Royal_Eagle
Aristocracy
- Joined
- Feb 14, 2011
- Messages
- 176
- City
- Alexandria
- Country
- United States
As far as I know, a fetus cannot become the monarch and is not legally classified as a person capable of holding any position until birth. Harry would become the King immediately upon such a mass death. However, what would happen upon the birth of the child is much less clear. It's entirely possible that Harry would immediately cease to be the King and the throne would pass to the newly-born child. Under the terms of the Regency Acts, Harry would be the regent for such a child monarch.
In the 1830s, this is what was planned in the event that King William IV had died leaving behind a pregnant Queen Adelaide. Victoria would have immediately become Queen, and she would have stopped being the Queen upon the birth of the child. The only question is whether the law passed to deal with the possibility was simply clarifying what would have happened anyways or if the law created a special exception to the normal rules of succession.

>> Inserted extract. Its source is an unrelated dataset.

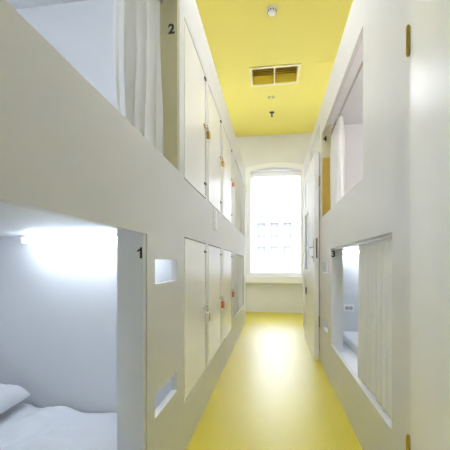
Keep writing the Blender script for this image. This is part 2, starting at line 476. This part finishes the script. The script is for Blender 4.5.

I thought I read somewhere that a fetus didn't have any claim to the Throne, and that once a King/Queen always a King/Queen (except for abdication, which is to be done extremely rarely), so if Prince Harry becomes King, he's stuck there until either he abdicate (which in that case, the Throne should go to the next in line of succession, which the baby may not be in) or dies (which in that case also goes to next in line of succession). It seems just weird to go "backward", so to speak.
You're right about Queen Victoria's situation, but I thought that was one-time exception and that normally a fetus can't become a monarch, not even later at birth.
In any case, this is very interesting question, but a question that we hope will never come up in a practical sense.